■ **What this task involves**: Exactly retype the lines of the material from its first line to the line with "COL = SC.collection", including both.

++++++++

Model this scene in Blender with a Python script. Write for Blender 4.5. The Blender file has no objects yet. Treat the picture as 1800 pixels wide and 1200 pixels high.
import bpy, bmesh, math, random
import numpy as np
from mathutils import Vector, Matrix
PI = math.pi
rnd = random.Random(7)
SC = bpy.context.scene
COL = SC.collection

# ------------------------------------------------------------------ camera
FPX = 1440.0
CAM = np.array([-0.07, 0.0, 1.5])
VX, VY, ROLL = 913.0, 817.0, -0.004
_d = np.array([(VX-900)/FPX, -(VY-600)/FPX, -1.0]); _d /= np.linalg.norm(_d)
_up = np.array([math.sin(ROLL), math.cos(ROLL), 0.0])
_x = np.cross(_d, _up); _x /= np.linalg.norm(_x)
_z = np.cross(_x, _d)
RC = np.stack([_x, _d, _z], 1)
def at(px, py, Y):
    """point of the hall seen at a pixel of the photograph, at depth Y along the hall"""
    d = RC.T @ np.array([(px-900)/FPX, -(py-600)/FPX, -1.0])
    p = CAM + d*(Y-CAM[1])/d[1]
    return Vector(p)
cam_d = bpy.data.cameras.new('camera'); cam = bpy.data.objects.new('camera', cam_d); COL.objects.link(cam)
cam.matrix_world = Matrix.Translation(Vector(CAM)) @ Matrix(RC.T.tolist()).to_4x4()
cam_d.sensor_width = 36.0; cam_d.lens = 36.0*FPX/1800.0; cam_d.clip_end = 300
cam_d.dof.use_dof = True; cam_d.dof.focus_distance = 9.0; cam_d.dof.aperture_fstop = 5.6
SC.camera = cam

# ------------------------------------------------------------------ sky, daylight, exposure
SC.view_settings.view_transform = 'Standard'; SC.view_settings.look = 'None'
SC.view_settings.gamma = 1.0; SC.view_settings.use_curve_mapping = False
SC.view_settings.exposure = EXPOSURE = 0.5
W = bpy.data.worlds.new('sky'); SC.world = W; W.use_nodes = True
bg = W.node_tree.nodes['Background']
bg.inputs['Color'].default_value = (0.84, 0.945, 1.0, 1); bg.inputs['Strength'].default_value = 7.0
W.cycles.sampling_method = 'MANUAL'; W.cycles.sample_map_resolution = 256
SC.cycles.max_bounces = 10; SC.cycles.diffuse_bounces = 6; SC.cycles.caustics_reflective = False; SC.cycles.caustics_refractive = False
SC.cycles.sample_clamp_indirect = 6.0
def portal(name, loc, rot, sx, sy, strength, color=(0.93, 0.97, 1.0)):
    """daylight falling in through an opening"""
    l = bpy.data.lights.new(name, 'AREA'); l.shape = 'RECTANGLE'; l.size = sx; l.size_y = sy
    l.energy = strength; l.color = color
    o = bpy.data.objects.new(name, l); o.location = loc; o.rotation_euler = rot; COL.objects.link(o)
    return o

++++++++

■ **Written solution**:
Model this scene in Blender with a Python script. Write for Blender 4.5. The Blender file has no objects yet. Treat the picture as 1800 pixels wide and 1200 pixels high.
import bpy, bmesh, math, random
import numpy as np
from mathutils import Vector, Matrix
PI = math.pi
rnd = random.Random(7)
SC = bpy.context.scene
COL = SC.collection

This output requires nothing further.